What does Section 23 of the Charter protect?

Answer

The right of Canadian citizens to have their children educated in the minority official language of the province where numbers warrant.

Explanation

Section 23 of the Canadian Charter of Rights and Freedoms protects minority-language education rights. It guarantees the right of Canadian citizens whose first language learned and still understood is the minority official language of the province (or who have received their primary-school education in that minority language) to have their children receive primary and secondary instruction in that language, where the number of children of such citizens is sufficient to warrant the provision of the instruction. Section 23 also guarantees, where numbers warrant, the right to have their children educated in minority-language educational facilities provided out of public funds.

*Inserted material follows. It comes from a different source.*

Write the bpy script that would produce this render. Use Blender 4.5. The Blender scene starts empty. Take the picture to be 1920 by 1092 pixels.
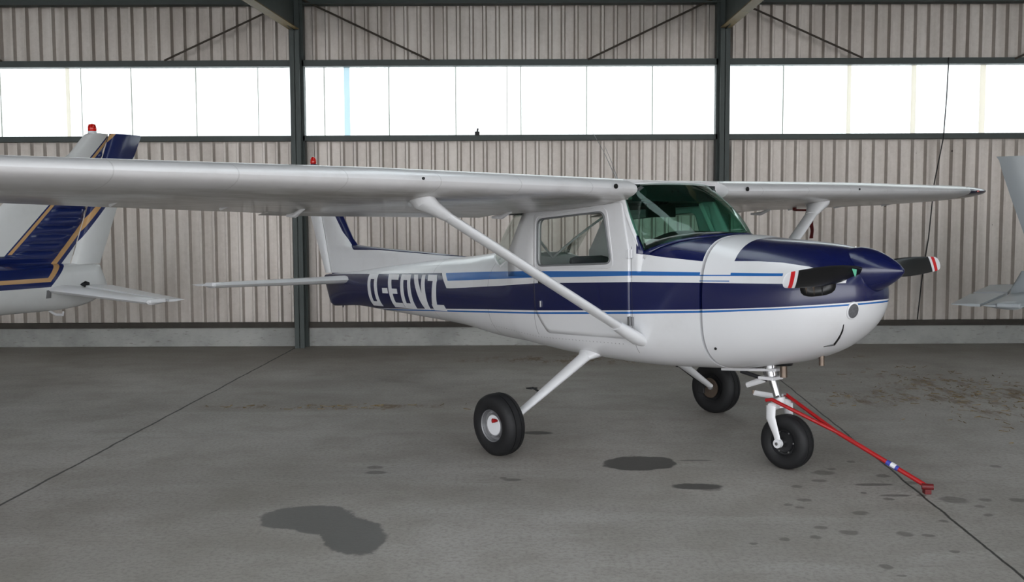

Section 23 has built minority-language school systems across Canada. The Supreme Court of Canada has interpreted the right purposively, recognising that the section was designed both to protect existing communities and to promote their development. Mahe v. Alberta (1990) recognised the right to minority-language management and control of minority-language schools where numbers warrant. Arsenault-Cameron v. Prince Edward Island (2000) addressed transportation and the role of minority-language school boards. Conseil scolaire francophone de la Colombie-Britannique v. British Columbia (2020) held that the substantive equality of facilities is required even where numbers are smaller.

Each province operates a minority-language school system under the section 23 framework. Ontario's Conseil scolaire Viamonde, Quebec's English Montreal School Board, the Conseil scolaire francophone de la Colombie-Britannique, the Commission scolaire francophone du Yukon, and 27 other minority-language boards together serve about 200,000 students. The federal Official Languages Act of 1969 (modernised by Bill C-13 in 2023) supports section 23 with federal-provincial Action Plans for Official Languages, providing about $4 billion over five years (2023 to 2028) for minority-language education and second-language instruction.

Section 23 is one of the few Charter rights immune from override under section 33's notwithstanding clause. Together with sections 16 to 22 of the Charter (official-language rights at the federal level and in New Brunswick), section 133 of the Constitution Act, 1867 (English and French in Parliament and Quebec courts), section 23 of the Manitoba Act, 1870, and the Royal Proclamation of 1969 from Newfoundland, section 23 forms the constitutional framework for Canada's two official languages. Litigation continues, particularly around facilities, transportation, and the threshold for 'numbers warrant'.

Why this matters for your test

Section 23 has built the minority-language school systems that anchor French and English communities outside their provincial majorities. Recognising the right to minority-language education and the 1990 Mahe v. Alberta management-and-control precedent gives candidates two specific anchors.